Acknowledging Without Conceding

  • “I hear the pressure, and I want to help us find a solution. What I can’t do is commit to a date I don’t believe we can hit — that would set us both up for a worse outcome.”
  • “I understand this matters commercially. Can you help me understand what’s driving the specific date? If there’s a fixed constraint, I want to know about it so we can work backwards from there.”
  • “I’m not trying to be obstructive — I’m trying to protect the commitment. If we agree to a date we can’t meet, the fallout is worse than a transparent conversation now.”

Offering Alternatives

The most effective response to deadline pressure is not a refusal but an alternative.

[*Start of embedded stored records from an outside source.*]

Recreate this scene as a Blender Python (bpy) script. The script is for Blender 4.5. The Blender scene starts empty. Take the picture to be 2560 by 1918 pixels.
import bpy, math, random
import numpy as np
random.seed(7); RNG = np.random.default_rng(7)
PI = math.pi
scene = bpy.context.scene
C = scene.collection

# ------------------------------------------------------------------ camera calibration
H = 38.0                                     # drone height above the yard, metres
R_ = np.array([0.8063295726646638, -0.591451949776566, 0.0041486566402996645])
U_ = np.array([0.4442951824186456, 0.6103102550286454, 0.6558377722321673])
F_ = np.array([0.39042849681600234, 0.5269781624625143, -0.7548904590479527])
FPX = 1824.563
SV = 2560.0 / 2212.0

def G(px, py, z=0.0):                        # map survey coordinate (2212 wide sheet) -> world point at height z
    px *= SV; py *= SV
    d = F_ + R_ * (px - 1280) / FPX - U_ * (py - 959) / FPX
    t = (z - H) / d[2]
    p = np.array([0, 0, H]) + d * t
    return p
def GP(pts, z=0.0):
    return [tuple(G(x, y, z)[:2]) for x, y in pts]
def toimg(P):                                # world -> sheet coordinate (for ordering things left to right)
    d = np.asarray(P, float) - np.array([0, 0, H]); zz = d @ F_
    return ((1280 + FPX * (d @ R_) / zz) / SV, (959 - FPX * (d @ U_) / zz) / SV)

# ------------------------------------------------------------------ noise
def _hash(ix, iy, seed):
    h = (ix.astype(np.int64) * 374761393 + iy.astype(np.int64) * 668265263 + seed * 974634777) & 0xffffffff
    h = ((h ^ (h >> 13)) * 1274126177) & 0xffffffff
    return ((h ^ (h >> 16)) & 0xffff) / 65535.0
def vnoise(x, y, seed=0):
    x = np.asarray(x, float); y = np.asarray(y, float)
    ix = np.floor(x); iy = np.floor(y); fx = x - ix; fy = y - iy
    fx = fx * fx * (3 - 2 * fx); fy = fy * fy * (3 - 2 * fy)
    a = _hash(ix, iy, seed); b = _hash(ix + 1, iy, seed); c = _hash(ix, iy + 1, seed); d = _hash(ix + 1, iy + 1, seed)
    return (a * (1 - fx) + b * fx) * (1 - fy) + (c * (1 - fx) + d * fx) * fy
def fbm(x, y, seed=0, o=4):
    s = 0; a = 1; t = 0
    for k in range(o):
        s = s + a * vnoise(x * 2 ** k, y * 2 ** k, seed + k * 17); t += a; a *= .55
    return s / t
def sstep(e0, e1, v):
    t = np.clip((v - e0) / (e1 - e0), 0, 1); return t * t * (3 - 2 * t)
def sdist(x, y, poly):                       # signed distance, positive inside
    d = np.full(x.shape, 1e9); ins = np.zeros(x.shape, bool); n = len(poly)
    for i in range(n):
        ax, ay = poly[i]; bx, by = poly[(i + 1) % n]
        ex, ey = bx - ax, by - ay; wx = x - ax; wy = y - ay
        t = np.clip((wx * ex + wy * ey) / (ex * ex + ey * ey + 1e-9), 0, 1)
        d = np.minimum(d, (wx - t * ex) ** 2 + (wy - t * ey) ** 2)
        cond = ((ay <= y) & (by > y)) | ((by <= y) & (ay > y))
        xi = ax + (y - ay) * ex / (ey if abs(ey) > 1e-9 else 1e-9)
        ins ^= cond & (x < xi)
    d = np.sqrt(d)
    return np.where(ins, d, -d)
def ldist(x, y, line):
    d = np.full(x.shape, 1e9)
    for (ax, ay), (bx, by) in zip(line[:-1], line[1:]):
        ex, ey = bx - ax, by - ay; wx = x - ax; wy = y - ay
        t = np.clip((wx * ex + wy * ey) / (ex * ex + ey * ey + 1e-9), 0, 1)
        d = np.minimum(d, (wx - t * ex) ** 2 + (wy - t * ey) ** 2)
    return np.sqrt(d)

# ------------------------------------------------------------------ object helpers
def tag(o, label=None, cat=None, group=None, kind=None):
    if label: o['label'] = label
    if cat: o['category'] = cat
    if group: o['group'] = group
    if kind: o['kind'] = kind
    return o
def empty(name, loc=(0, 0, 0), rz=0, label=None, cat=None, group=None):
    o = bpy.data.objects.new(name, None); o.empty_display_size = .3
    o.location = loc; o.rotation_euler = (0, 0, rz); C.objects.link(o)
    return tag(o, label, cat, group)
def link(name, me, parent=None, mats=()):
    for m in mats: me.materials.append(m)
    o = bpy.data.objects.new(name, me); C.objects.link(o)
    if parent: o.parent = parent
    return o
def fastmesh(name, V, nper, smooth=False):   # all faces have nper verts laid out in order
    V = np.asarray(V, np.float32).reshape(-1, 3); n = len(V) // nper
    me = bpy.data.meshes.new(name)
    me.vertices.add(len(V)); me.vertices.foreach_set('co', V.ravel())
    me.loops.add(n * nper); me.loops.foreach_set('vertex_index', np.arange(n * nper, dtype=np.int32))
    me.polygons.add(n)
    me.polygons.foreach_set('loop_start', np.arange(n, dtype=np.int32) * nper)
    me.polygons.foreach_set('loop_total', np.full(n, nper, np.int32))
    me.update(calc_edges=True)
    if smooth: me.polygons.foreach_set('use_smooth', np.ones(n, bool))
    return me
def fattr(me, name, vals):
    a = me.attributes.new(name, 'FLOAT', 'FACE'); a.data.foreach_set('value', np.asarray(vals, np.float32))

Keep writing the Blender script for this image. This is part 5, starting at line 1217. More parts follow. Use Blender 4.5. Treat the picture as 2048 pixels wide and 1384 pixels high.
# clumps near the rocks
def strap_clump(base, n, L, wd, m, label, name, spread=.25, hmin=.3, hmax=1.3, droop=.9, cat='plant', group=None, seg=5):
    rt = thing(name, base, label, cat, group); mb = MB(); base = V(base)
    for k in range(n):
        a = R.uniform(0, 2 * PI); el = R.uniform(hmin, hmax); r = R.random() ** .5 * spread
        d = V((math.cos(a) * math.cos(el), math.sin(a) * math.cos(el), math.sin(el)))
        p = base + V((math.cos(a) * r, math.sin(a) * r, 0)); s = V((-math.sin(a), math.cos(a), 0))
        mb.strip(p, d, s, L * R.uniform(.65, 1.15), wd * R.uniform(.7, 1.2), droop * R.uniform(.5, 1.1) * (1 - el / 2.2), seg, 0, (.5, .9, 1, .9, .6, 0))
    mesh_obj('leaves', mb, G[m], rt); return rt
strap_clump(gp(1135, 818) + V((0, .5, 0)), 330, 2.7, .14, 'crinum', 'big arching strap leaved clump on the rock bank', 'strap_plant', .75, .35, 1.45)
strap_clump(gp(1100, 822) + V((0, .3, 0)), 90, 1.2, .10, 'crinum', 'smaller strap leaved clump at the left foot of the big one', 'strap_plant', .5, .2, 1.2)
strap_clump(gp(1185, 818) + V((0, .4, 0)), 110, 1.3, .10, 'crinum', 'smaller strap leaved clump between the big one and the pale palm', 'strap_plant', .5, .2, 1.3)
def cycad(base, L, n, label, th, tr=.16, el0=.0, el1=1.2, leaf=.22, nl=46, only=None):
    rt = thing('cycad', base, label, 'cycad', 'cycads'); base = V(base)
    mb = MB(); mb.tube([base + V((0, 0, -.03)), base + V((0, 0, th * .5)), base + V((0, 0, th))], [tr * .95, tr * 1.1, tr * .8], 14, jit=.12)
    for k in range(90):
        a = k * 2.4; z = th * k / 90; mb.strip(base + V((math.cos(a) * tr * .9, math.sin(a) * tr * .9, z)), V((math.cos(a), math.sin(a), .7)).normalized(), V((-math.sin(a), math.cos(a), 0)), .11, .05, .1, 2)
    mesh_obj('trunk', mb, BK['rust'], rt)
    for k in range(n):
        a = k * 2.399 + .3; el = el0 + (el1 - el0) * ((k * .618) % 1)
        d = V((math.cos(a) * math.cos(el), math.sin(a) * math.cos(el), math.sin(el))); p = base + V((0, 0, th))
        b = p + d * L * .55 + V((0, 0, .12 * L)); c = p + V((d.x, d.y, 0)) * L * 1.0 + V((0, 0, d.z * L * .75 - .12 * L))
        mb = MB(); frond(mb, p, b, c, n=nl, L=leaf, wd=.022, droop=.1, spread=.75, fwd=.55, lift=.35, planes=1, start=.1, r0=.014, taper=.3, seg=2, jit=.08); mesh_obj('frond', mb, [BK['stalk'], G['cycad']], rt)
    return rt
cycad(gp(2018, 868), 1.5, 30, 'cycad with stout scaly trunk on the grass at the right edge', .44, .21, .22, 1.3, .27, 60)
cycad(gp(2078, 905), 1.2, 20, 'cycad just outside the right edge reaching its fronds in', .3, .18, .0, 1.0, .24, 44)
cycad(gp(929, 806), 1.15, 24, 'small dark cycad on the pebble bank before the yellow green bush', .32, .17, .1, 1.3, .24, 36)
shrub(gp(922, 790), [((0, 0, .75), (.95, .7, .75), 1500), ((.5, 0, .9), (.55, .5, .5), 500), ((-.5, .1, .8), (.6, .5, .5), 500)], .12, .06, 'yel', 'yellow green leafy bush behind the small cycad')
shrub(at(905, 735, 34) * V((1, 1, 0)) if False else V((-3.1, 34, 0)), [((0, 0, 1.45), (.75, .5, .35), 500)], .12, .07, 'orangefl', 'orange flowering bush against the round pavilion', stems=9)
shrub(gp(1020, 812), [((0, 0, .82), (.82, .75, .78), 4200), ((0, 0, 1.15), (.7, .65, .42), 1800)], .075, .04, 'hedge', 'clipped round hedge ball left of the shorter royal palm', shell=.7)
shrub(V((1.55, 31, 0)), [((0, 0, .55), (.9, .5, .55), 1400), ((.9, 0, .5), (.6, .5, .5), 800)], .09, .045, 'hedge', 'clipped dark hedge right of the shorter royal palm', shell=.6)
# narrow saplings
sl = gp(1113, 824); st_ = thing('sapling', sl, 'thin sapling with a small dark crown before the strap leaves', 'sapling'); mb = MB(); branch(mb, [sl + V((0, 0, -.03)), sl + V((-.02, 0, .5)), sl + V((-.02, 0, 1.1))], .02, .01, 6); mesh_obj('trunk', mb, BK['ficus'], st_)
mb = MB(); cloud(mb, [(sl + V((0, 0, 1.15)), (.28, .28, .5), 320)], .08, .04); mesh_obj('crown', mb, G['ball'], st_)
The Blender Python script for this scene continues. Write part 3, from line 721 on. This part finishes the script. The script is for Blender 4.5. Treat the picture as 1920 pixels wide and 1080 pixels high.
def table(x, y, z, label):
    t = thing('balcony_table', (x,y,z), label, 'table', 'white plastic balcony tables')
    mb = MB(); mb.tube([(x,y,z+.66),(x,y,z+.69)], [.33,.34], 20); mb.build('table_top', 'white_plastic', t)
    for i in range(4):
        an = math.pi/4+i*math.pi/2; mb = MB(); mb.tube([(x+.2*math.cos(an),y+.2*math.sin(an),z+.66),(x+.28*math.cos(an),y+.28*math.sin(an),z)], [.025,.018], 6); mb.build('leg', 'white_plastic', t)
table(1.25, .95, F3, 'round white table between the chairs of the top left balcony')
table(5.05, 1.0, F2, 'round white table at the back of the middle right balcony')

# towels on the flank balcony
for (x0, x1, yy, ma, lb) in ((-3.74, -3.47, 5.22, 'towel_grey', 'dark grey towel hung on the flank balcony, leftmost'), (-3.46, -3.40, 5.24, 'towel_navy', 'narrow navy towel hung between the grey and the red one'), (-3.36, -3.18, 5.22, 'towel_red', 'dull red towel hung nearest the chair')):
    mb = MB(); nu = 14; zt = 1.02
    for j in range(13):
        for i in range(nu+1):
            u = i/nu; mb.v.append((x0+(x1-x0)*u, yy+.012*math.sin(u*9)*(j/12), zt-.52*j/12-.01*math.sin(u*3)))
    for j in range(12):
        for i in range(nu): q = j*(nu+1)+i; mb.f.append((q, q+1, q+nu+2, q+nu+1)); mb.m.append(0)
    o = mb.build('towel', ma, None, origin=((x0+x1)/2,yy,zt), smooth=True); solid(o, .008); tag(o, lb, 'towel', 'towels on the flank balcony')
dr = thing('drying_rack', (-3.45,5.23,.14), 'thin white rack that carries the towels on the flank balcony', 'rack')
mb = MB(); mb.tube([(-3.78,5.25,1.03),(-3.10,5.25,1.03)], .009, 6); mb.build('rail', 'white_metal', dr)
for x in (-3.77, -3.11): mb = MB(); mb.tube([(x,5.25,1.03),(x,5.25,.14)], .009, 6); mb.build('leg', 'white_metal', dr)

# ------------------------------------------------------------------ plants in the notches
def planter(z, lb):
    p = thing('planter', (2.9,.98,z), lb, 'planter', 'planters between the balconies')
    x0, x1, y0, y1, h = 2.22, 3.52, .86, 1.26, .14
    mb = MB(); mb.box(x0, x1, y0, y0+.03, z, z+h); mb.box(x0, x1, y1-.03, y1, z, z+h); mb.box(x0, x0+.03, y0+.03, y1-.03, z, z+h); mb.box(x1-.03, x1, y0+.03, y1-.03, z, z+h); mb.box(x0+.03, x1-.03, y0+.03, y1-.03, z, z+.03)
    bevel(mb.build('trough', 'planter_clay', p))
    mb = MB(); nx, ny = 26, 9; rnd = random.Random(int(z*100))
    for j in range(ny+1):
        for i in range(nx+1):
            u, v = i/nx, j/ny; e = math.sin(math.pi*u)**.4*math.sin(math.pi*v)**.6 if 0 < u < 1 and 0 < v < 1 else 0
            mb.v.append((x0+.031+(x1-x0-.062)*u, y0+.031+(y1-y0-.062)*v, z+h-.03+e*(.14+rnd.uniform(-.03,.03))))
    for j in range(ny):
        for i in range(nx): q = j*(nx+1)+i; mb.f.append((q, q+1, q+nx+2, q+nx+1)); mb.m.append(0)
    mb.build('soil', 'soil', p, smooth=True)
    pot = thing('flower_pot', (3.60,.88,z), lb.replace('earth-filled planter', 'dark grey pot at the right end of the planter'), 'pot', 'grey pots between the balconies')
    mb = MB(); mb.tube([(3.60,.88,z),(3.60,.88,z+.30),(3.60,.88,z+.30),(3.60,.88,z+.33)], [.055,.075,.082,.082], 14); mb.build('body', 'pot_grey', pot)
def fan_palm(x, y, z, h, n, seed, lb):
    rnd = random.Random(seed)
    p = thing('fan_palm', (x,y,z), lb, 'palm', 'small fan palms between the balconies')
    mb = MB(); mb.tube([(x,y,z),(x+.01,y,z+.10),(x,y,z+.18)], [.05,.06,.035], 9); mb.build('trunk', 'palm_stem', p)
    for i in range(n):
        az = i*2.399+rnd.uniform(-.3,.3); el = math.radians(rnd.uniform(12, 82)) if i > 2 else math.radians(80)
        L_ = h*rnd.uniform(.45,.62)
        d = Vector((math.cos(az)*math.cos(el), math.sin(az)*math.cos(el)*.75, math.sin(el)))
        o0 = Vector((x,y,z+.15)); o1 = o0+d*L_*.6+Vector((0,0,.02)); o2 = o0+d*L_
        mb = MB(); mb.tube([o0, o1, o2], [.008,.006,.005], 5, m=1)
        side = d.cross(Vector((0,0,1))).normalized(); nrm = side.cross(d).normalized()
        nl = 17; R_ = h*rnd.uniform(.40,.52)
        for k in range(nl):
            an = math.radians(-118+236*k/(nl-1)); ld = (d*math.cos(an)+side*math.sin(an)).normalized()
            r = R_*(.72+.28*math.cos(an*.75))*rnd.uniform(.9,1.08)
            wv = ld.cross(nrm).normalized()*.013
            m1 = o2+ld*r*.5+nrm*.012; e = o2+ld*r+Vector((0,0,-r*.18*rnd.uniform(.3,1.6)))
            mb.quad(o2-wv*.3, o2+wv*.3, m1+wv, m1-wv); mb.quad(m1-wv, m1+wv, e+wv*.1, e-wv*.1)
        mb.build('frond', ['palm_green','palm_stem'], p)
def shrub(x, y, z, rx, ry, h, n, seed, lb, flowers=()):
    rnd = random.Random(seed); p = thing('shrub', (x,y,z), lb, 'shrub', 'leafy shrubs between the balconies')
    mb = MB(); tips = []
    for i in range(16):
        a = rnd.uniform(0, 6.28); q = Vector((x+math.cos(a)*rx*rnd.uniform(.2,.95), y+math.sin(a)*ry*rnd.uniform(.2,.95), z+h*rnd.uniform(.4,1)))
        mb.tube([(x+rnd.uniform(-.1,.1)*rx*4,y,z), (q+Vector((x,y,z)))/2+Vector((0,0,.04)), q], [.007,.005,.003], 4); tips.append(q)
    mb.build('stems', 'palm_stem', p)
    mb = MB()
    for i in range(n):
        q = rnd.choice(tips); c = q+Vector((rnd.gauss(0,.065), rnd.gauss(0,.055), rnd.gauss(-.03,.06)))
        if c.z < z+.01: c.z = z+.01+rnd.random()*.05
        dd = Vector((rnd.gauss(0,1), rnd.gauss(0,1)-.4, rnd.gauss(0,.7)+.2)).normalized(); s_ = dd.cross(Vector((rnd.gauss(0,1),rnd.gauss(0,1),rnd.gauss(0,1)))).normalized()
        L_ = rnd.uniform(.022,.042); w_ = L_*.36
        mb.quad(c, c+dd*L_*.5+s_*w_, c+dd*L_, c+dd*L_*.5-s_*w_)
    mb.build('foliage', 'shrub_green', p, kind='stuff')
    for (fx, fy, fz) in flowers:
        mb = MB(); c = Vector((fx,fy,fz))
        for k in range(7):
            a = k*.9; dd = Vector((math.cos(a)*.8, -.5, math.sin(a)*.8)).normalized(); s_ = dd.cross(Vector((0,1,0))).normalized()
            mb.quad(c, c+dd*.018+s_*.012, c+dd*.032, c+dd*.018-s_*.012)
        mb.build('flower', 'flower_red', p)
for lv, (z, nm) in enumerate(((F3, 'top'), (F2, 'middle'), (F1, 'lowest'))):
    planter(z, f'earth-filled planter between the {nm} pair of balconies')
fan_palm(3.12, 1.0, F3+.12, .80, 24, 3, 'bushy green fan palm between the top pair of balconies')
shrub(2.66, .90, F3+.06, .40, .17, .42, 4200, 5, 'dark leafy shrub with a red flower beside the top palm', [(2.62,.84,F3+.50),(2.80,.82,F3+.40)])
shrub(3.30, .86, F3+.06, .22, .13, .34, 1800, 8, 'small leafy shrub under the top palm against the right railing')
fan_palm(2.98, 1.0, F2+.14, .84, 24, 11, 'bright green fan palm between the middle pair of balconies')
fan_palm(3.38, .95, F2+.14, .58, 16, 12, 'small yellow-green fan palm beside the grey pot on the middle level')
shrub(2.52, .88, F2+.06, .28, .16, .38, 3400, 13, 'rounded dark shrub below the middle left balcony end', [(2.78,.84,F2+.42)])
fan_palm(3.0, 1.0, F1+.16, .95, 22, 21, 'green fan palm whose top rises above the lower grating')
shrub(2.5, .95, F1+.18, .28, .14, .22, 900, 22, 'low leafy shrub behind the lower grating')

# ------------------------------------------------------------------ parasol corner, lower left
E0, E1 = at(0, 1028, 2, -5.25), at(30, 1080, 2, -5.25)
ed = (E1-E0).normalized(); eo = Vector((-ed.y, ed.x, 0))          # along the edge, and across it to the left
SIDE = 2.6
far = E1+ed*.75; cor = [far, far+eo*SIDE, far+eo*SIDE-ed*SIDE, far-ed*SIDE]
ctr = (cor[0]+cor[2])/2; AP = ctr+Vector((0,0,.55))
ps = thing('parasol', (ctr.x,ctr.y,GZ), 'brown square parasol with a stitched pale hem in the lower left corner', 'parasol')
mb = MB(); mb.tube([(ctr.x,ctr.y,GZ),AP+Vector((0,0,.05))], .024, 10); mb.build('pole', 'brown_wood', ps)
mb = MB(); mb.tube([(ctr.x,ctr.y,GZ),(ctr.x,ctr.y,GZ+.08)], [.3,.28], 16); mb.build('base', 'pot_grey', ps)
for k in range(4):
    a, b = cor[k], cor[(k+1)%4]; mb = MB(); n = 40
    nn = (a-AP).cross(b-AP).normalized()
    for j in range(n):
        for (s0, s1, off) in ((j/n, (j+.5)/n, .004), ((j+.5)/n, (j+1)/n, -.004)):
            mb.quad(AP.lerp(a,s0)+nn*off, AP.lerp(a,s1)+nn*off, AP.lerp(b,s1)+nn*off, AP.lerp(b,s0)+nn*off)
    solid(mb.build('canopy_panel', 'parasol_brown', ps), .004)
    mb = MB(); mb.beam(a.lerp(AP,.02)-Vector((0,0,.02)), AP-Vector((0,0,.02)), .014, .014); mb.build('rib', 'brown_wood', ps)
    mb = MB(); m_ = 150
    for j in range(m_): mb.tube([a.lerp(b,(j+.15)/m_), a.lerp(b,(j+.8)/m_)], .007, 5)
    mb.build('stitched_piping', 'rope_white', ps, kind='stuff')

  • “What if we phase the delivery? We could ship the core workflow by the 15th and follow up with the reporting features in the next sprint.”
  • “If the date is truly fixed, let’s talk about what we can descope. I can hit that deadline, but not with the full feature set as currently defined.”
  • “Would an interim release help? We could get something to your customers by that date while we continue building toward the full solution.”

When There Is a Hard Deadline

Sometimes the deadline genuinely cannot move — a regulatory submission, a public launch event, a contractual obligation. In these cases, the negotiation shifts to scope.

  • “Given the fixed date, I’d like to have a scope prioritisation conversation. What must be in this release, and what could follow in a fast-follow patch?”
  • “To hit this deadline without compromising quality, we’d need either additional resources or a reduced scope. Which lever is easier to pull?”
  • “I can make this deadline work if we agree right now on what we’re cutting. I need that decision in the next 24 hours to maintain the timeline.”

After the Negotiation: Documenting the Agreement

Verbal agreements about deadlines are fragile. Always follow up in writing.

  • “Just to confirm what we agreed in today’s conversation: the Phase 1 delivery is targeted for 10 July, scoped to X and Y. Performance testing is scheduled for Phase 2.”
  • “I’ll send a brief summary of the timeline and key assumptions we discussed. Please flag any corrections by end of day.”

Deadline negotiation is a professional muscle. The engineers and tech leads who develop it early advance faster, build more trust, and deliver more successfully — not because they always hit the original date, but because they make commitments that mean something.